Touch, You & Your Family

What true confession means

“I HAVE SOMETHING TO TELL YOU,” he said in a tone that sounded more like making a request as much as it was a statement of fact. I had been counselling this man and his wife for the last year. They had marital problems for some time and were first referred to me because his son was suicidal. The fact that he had an extra-marital relationship was known to both his wife and me. So what else did I not know?

“I suppose you are wondering why I haven’t come home to my family,” he said, before telling me that he had a child from his illicit relationship. I felt as if he was making his confession.

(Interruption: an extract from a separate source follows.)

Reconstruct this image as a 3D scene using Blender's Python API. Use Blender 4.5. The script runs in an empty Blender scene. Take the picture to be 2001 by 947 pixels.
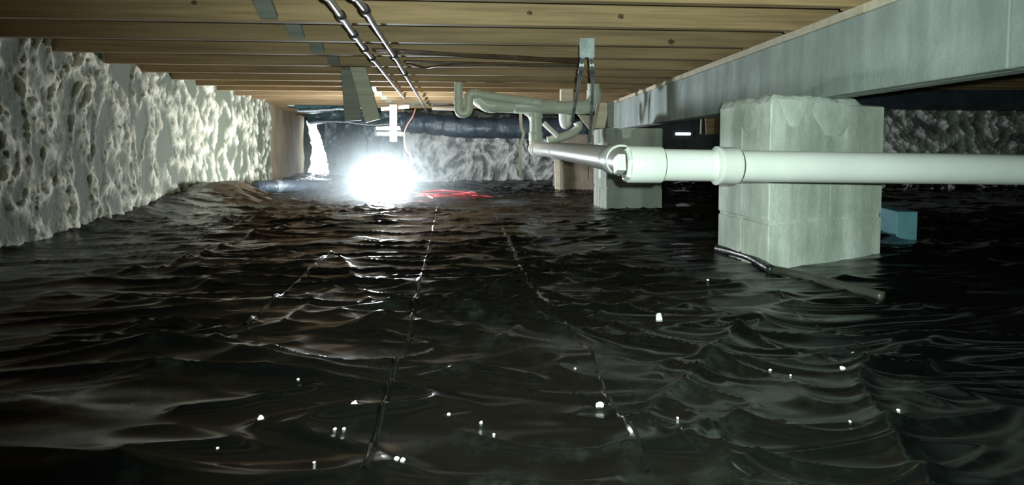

He was raised a devout Roman Catholic, served as an altar boy, partook of Holy Communion regularly and said his confessions as and when he needed. However, when he was “living in sin”, to use his own words, he abstained from taking Holy Communion. He took this religious observance so seriously that he knew that it was not right to join in this ceremony whilst his sin was not dealt with.

It was interesting to note that before he made a special appointment to see me individually, he had seen his priest to make his confession. Also, that after our meeting, he went to speak to his wife to ask for her forgiveness.

This encounter taught me a few lessons. The first is that sin drives a wedge between me, the sinner, and those whom I have hurt. In this instance he knew he had hurt his wife, his son and his Heavenly Father. For this man, the weight of this burden was so heavy that he felt that he had finally to come clean and own up to it.

The second lesson is a reminder that we need to confess our wrong-doing in an effort to rebuild the broken relationship. Often times, we do not, because of denial of any wrong-doing, pride, fear of consequences; we may even justify our actions.

The third lesson is that the penitent should not flinch from making his confession even in the face of a possible strong reaction when the truth is revealed.

With this client, after speaking with his wife, he broke off his extra-marital relationship and returned home. A few months later, with the initial issues that first troubled his marriage still not resolved, his wife filed for divorce. I know that this client was regretful of the outcome. Still, I do not think that he would have chosen to keep this secret hidden any longer. His revelation had allowed him to restore his relationship with his son and with God. In making his confession, he took responsibility for his action and faced the consequences.

As believers, we can take encouragement from the verse in 1 John 1:9 that God will forgive our sins if we confess to Him with penitence and contrition. And even though the response of those whom we have hurt is uncertain, it is still our duty to make our humble confession.